Integra il delitto di distruzione di cose sottoposte a sequestro di cui all'art. 334, comma 2. la condotta di chi, violando i doveri inerenti alla giudiziale custodia del veicolo di sua proprietà sottoposto a sequestro amministrativo, lo distrugge mediante rottamazione non autorizzata (Cass. VII, n. 8170/2013).

Il reato previsto dall'art. 76, comma 5, d.lgs. n. 159/2011, è configurabile rispetto alla condotta di chi eluda o tenti di eludere l’esecuzione del provvedimento di amministrazione giudiziaria dei beni personali, disposta ai sensi dell’art. 33 d.lgs. citato, non trovando applicazione con riferimento alla confisca, la cui elusione integra la diversa fattispecie di cui all’art. 334, comma terzo, c.p. (Cass. I, n. 25765/2022).

Diritto penitenziario

Cfr. sub art. 323.

Profili processuali

Il delitto ex art. 334 è procedibile d'ufficio e di competenza del tribunale in composizione monocratica.

Per detto reato:

a) non è possibile disporre intercettazioni;

b) l'arresto in flagranza ed il fermo non sono consentiti;

c) non è consentita l'applicazione di misure cautelari personali, fatta eccezione per la misura interdittiva della sospensione dall'esercizio di un pubblico ufficio o servizio, ai sensi dell'art. 289, comma 2, c.p.p.
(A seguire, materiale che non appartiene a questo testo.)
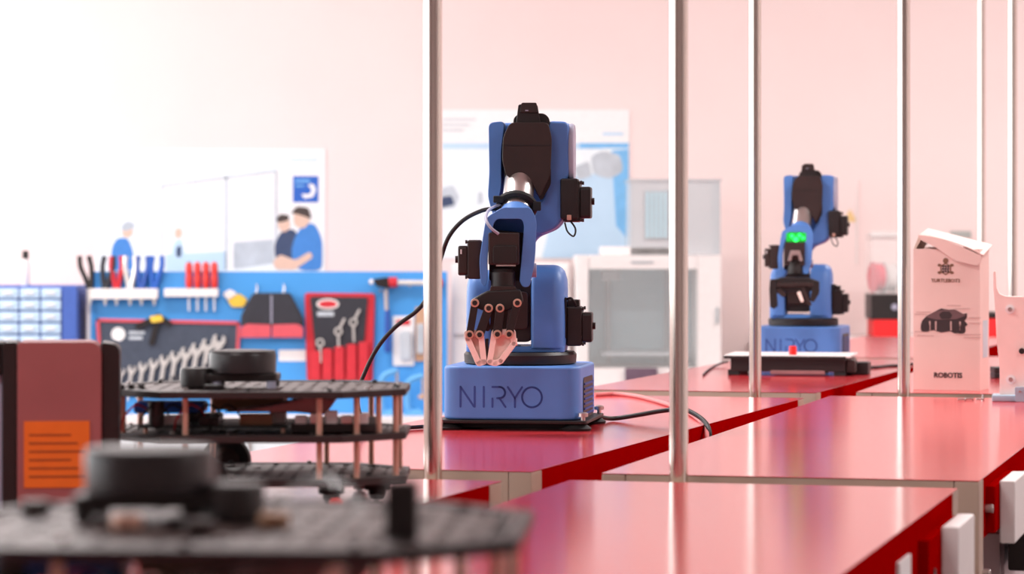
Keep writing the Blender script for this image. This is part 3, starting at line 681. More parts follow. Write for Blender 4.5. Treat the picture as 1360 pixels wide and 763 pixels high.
# ------------------------------------------------------------------ cardboard box on the right table
bx0 = U(1257, 519)
bx = thing('cardboard_box', 'tall pale product box with open flap and a robot picture', 'box', (bx0.x, bx0.y, TZ), -.36)
hw, bh, bd_ = .0725, .304, .095
def carton(bm):
    t = .0025
    box(bm, (-hw, 0, 0), (hw, t, bh)); box(bm, (-hw, bd_-t, 0), (hw, bd_, bh+.004))
    box(bm, (-hw, t, 0), (-hw+t, bd_-t, bh)); box(bm, (hw-t, t, 0), (hw, bd_-t, bh)); box(bm, (-hw+t, t, 0), (hw-t, bd_-t, t))
mk('carton_body', 'carton', bx, carton, .0006)
def flap(bm):
    # lid hinged at the back, curling down to the right front
    nx, nz = 10, 6; top, bot = [], []
    for i in range(nx+1):
        for j in range(nz+1):
            u, v = i/nx, j/nz
            x = -hw+.012+u*(2*hw-.004)
            y = .002+bd_*.96*(1-v) if v < 1 else .002
            zf = bh+.030-.040*u**1.6 - .012*max(0, u-.8)
            zb = bh+.045-.036*u
            z = zb*(1-v)+zf*v
            top.append(bm.verts.new((x, y-.006*v, z))); bot.append(bm.verts.new((x, y-.006*v, z-.002)))
    q = lambda i, j: i*(nz+1)+j
    for i in range(nx):
        for j in range(nz):
            bm.faces.new((top[q(i,j)], top[q(i+1,j)], top[q(i+1,j+1)], top[q(i,j+1)]))
            bm.faces.new((bot[q(i,j)], bot[q(i,j+1)], bot[q(i+1,j+1)], bot[q(i+1,j)]))
    for i in range(nx):
        for j in (0, nz): bm.faces.new((top[q(i,j)], top[q(i+1,j)], bot[q(i+1,j)], bot[q(i,j)]))
    for j in range(nz):
        for i in (0, nx): bm.faces.new((top[q(i,j)], top[q(i,j+1)], bot[q(i,j+1)], bot[q(i,j)]))
mk('lid_flap', 'carton', bx, flap)
def tuck(bm):
    prism(bm, rpoly([(-hw+.012, bh+.030), (-hw+.055, bh+.024), (-hw+.1, bh+.008), (hw-.002, bh-.012), (hw+.004, bh-.012), (hw+.004, bh-.030), (hw-.004, bh-.036), (hw-.05, bh-.026), (-hw+.05, bh+.004), (-hw+.02, bh+.018)], .004, 3), 'y', -.008, -.006)
mk('tuck_flap', 'carton', bx, tuck)
mk('dust_flap', 'cartonin', bx, lambda bm: prism(bm, [(-hw, bh), (-hw+.004, bh), (-hw+.022, bh+.030), (-hw+.012, bh+.032)], 'y', .005, bd_-.01))
yf = -.0006
def pxz(px, py): return ((px-1257)/619*1.02, (519-py)/619*1.01)
# turtle emblem
def ell(cx, cz, rx, rz, n=18, a=0): return [(cx+rx*math.cos(2*PI*k/n+a), cz+rz*math.sin(2*PI*k/n+a)) for k in range(n)]
ex, ez = pxz(1256, 359)
em = mk('emblem', 'inkgold', bx, lambda bm: ringprism(bm, ell(ex, ez, .0135, .0135, 6, PI/6), ell(ex, ez, .0105, .0105, 6, PI/6), 'y', yf, 0))
def em_cells(bm):
    for i in (-1, 0, 1):
        for j in (-1, 0, 1): box(bm, (ex+i*.0055-.0022, yf, ez+j*.0055-.0022), (ex+i*.0055+.0022, 0, ez+j*.0055+.0022))
mk('emblem_cells', 'ink', em, em_cells)
mk('emblem_head', 'inkgold', em, lambda bm: prism(bm, ell(ex, ez+.0175, .006, .006), 'y', yf, 0))
for s in (-1, 1):
    for j in (-1, 1):
        mk('emblem_leg', 'inkgold', em, lambda bm: prism(bm, ell(ex+s*.0135, ez+j*.008, .0042, .0032), 'y', yf, 0))
x_, z_ = pxz(1256, 376.5); text('brand_line', 'TURTLEBOT3', .0105, 'inkgold', bx, (x_, yf, z_), .0003, 1.0, .02)
x_, z_ = pxz(1259, 502); text('maker_line', 'ROBOTIS', .0150, 'ink', bx, (x_, yf, z_), .0004, 1.0, .03)
def pic(name, m, l, r=.003, y=0.0):
    return mk(name, m, pc_root[0] if pc_root else bx, lambda bm: prism(bm, rpoly([pxz(*p) for p in l], r, 3), 'y', yf-y, 0))
pc_root = []
p0 = pic('robot_picture', 'ink', [(1223, 433), (1225, 427), (1230, 422), (1238, 418), (1244, 414), (1250, 411), (1262, 413), (1270, 414), (1279, 418), (1284, 417), (1284, 423), (1281, 427), (1285, 432), (1279, 437), (1277, 443), (1268, 444), (1262, 441), (1250, 443), (1240, 440), (1232, 441), (1225, 438)], .0012)
pc_root.append(p0)
pic('picture_deck', 'inkmid', [(1229, 422), (1244, 414), (1268, 412), (1283, 420), (1270, 425), (1243, 426)], .002, .0002)
pic('picture_sensor', 'ink', [(1247, 419), (1252, 415), (1261, 415), (1265, 420), (1262, 425), (1250, 425)], .003, .0004)
for a in (1234, 1242, 1262, 1274): pic('picture_post', 'inkfaint', [(a, 428), (a+2, 428), (a+2, 440), (a, 440)], .0005, .0003)
for a, b in ((1229, 436), (1276, 438)): pic('picture_wheel', 'ink', [(a-6, b-6), (a+6, b-6), (a+6, b+6), (a-6, b+6)], .007, .0003)
for (a, b, c) in ((1217, 1236, 416), (1215, 1232, 419), (1258, 1276, 407), (1268, 1288, 411), (1286, 1302, 423), (1286, 1302, 430), (1215, 1234, 442), (1218, 1240, 447), (1270, 1302, 445), (1280, 1302, 449)):
    (xa, za), (xb, _) = pxz(a, c), pxz(b, c)
    mk('caption_line', 'inkfaint', bx, lambda bm: box(bm, (xa, yf, za-.0009), (xb, 0, za+.0009)))
def sideprint(bm): box(bm, (hw, .03, .07), (hw+.0005, .08, .15))
mk('side_print', 'pl4', bx, sideprint)
for k, z in enumerate((.012, .034)):
    pp = U(1326, 503)
    tag(mk('black_block', 'black', None, lambda bm: box(bm, (-.012, -.02, 0), (.03, .05, .013)), .002, loc=(pp.x, pp.y, TZ+.0+k*.0135)), ('lower' if k == 0 else 'upper')+' of two small black blocks stacked behind the white bracket', 'block')

# forked white bracket in a blue-grey clamp
wb = U(1350, 533)
br = thing('forked_bracket', 'white forked plastic bracket standing at the right edge', 'bracket', (wb.x, wb.y, TZ), -.17)
s6 = FPX/wb.y
def Q(l): return [((a-1350)/s6, (533-b)/s6) for a, b in l]
oute = Q([(1328, 527), (1328, 488), (1324, 450), (1322.5, 420), (1320, 385), (1319.5, 361), (1323, 360), (1324, 382), (1328, 391), (1338, 394), (1362, 394), (1372, 391), (1376, 382), (1377, 360), (1380.5, 361), (1380, 385), (1377.5, 420), (1376, 450), (1372, 488), (1372, 527)])
bo = mk('bracket_body', 'bracket', br, lambda bm: prism(bm, rpoly(oute, .004, 3), 'y', -.016, .02), .003)
for a, b in ((1341.5, 411), (1342.5, 504)):
    hx, hz = Q([(a, b)])[0]
    hl = mk('screw_boss', 'white', bo, lambda bm: lathe(bm, [(.0095, -.0165), (.0095, -.0175), (.006, -.0178)], 18, 'y', (hx, 0, hz)))
    mk('screw', 'silver', bo, lambda bm: cyl(bm, (hx, -.0195, hz), (hx, -.017, hz), .0045, seg=10))
hx, hz = Q([(1357, 466)])[0]
mk('black_knob', 'black', bo, lambda bm: cyl(bm, (hx, -.03, hz), (hx, -.0165, hz), .006, seg=12), .001)
mk('clamp_base', 'bluegrey', br, lambda bm: box(bm, (Q([(1318, 0)])[0][0], -.035, 0), (Q([(1382, 0)])[0][0], .035, .0135)), .003)
mk('clamp_tab', 'bluegrey', br, lambda bm: prism(bm, rpoly(Q([(1348, 532.9), (1348, 513), (1374, 513), (1374, 532.9)]), .004, 3), 'y', -.040, -.0352), .001)
hx, hz = Q([(1354.5, 519)])[0]
mk('tab_screw', 'silver', br, lambda bm: cyl(bm, (hx, -.0425, hz), (hx, -.040, hz), .0025, seg=10))
for k, (a, b, ang, lab) in enumerate(((1277, 532.5, .1, 'loose silver screw, leftmost of three before the box'), (1287, 532, -.2, 'loose silver screw, middle of three before the box'), (1301, 532.5, .3, 'loose silver screw, rightmost of three, beside the bracket'))):
    t = thing('loose_screw', lab, 'screw', tuple(U(a, b)), ang, 'loose screws on the table')
    mk('shank', 'silver', t, lambda bm: cyl(bm, (-.008, 0, .003), (.006, 0, .003), .0018, seg=8))
    mk('head', 'silver', t, lambda bm: cyl(bm, (.006, 0, .003), (.009, 0, .003), .003, .003, seg=10))
t = thing('loose_screw', 'tiny silver screw standing upright on its head before the box', 'screw', tuple(U(1305, 532)), 0, 'loose screws on the table')
mk('head', 'silver', t, lambda bm: cyl(bm, (0, 0, 0), (0, 0, .002), .003, seg=10)); mk('shank', 'silver', t, lambda bm: cyl(bm, (0, 0, .002), (0, 0, .012), .0016, seg=8))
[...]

Può essere applicata la misura interdittiva del divieto temporaneo di contrattare con la pubblica amministrazione che, secondo la disposizione di cui all'art. 289-bis c.p.p., introdotta dall'art. 1, comma 4, lett. c), l. n. 3/2019, può essere disposta anche al di fuori dei limiti di pena previsti dall'art. 287, comma 1, c.p.p.

Bibliografia

Romano, I delitti contro la pubblica amministrazione. I delitti dei pubblici ufficiali, Milano, 2013; Segreto-De Luca, Delitti dei pubblici ufficiali contro la pubblica amministrazione, Milano, 1999.